Risulta difficile trarre un messaggio chiaro dai risultati del voto nelle elezioni amministrative di domenica e lunedì scorso. Eppure il test elettorale era dei più significativi: al voto le 4 più grandi città italiane (Roma, Milano, Napoli e Torino), altri due capoluoghi di regione (Bologna e Trieste), la Calabria.
Nella stagione del bipolarismo sarebbe stato facile decretare vincitori e sconfitti e i possibili effetti sul governo in carica, o le proiezioni sulle elezioni politiche successive. Non nell’attuale fase politica, però: il Parlamento ha una configurazione tripolare e ha già dato la fiducia a tre governi retti da altrettante formule politiche; confini e connotati delle coalizioni presentatesi nel 2018 si sono modificati; lo snodo dell’elezione del Presidente della Repubblica, tra 3 mesi, potrebbe anche sfociare, all’indomani dell’insediamento del Capo dello Stato, nella fine anticipata della Legislatura.
In un quadro così complesso certamente il centrodestra perde in città importanti come Milano, Napoli e Bologna, insegue a Torino e non riesce a vincere al primo turno a Trieste. La Lega quasi ovunque ha visto ridursi, anche di molto in alcune realtà, i propri voti, subendo il sorpasso di Fratelli d’Italia, che tuttavia non sfonda, se non a Roma. I solchi tra i partiti aumentano: Salvini giura fedeltà a Draghi, avendo ben poca voglia di affrontare un voto politico anticipato, mentre Meloni dice l’esatto opposto.

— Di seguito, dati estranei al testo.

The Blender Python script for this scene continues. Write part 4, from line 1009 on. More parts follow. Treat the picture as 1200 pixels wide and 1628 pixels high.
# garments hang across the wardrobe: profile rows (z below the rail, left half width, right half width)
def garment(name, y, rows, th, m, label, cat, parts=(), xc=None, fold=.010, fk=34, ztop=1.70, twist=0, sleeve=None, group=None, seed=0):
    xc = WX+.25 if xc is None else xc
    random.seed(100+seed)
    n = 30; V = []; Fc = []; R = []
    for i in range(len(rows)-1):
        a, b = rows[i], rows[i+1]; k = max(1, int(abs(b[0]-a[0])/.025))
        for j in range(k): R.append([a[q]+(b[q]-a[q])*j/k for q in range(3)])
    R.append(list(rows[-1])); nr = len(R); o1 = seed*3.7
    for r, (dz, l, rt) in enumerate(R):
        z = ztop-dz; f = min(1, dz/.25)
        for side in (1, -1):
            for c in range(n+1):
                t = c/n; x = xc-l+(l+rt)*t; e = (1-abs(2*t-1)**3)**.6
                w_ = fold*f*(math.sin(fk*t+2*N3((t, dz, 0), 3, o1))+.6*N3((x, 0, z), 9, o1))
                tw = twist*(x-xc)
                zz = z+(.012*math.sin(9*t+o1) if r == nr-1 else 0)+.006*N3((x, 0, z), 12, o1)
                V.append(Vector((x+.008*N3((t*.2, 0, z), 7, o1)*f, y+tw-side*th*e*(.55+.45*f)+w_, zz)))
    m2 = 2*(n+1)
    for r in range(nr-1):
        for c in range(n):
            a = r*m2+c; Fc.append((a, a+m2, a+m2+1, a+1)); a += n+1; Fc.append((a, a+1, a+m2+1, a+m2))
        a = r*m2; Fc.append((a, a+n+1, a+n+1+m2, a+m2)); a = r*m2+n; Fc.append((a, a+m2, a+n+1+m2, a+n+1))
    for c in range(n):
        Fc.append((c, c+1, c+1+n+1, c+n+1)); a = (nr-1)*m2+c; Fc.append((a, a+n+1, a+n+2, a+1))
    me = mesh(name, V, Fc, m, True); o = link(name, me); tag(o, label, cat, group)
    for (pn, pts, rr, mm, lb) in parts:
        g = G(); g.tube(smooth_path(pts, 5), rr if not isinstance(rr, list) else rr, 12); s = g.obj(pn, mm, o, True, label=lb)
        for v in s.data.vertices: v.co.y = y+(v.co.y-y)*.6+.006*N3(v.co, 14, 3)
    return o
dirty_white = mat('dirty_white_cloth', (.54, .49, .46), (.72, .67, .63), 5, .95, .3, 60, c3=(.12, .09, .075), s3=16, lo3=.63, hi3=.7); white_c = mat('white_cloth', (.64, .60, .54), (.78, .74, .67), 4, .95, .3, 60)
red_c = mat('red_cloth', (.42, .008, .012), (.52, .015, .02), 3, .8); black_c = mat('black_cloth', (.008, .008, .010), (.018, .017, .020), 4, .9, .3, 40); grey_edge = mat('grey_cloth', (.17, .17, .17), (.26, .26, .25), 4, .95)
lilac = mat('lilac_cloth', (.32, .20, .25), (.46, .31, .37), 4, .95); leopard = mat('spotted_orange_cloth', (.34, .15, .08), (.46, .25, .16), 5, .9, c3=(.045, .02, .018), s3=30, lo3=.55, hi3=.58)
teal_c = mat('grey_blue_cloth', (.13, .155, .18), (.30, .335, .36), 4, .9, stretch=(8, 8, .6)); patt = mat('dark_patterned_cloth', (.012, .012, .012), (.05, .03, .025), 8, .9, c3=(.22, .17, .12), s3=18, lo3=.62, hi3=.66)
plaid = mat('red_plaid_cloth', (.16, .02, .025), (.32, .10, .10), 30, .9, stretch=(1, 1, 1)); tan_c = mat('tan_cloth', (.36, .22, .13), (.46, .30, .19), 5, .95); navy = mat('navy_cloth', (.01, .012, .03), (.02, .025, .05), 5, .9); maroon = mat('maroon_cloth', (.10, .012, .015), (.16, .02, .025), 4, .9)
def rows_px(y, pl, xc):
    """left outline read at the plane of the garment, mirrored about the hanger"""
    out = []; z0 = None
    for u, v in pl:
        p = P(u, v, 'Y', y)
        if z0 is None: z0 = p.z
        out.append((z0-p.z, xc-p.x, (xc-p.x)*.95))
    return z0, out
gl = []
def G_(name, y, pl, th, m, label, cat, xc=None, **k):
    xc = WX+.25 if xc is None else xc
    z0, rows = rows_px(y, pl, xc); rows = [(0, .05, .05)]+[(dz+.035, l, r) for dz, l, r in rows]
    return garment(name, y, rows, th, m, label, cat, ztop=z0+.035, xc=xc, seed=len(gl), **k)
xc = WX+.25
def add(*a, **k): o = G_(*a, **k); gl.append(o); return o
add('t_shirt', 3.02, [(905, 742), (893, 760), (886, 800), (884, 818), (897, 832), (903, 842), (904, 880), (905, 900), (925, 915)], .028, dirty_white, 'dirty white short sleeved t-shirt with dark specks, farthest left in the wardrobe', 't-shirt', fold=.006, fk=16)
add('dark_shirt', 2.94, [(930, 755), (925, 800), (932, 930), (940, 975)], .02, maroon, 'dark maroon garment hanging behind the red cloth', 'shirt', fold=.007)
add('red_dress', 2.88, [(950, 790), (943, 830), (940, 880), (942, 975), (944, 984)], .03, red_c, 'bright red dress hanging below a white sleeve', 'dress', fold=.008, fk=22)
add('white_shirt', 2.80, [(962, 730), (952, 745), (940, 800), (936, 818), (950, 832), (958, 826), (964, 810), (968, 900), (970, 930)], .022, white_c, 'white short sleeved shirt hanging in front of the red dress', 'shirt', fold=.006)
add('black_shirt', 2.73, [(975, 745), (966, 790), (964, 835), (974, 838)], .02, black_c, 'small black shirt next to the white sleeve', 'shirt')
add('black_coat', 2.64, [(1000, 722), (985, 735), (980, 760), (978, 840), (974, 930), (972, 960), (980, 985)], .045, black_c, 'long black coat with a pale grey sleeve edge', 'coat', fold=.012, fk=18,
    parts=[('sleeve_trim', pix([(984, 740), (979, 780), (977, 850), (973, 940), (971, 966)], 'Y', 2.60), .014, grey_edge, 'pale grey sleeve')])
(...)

Ma questo non significa che il centrosinistra possa avvantaggiarsene: l’unione tra democratici e grillini, condizione necessaria per battere la destra, non solo continua ad essere ostacolata da correnti di entrambi i partiti, tutti e due in palese difficoltà nella ricostruzione di una chiara identità politica, ma deve fare i conti con i voti. I 5 Stelle hanno perso Roma e Torino e, non da oggi, scompaiono in molti territori, aspetto non molto incoraggiante in vista di un’eventuale sfida elettorale nazionale.
In questo quadro un solo dato emerge chiaro: la disaffezione degli italiani nei confronti del voto. Il 3 e 4 ottobre si sono recati alle urne il 54,7% degli aventi diritto, il 7% in meno di cinque anni fa, con percentuali localmente ancor più basse. Tanti fattori determinano l’aumento della diserzione dalle urne. Nell’attuale fase pesa indubbiamente la presenza in carica di un governo che vede partiti in teoria contrapposti sostenere gli stessi provvedimenti messi in campo dal premier “tecnico”.
Ma allargando l’orizzonte temporale, sembra farsi largo un voto “liquido” che, abbandonate le appartenenze, premia e abbatte in breve tempo leader o movimenti politici, si sposta deluso alla ricerca di nuove prospettive, arrivando fino ad evaporare nel non voto, denunciando così una preoccupante indifferenza per qualsiasi ipotesi di rappresentanza.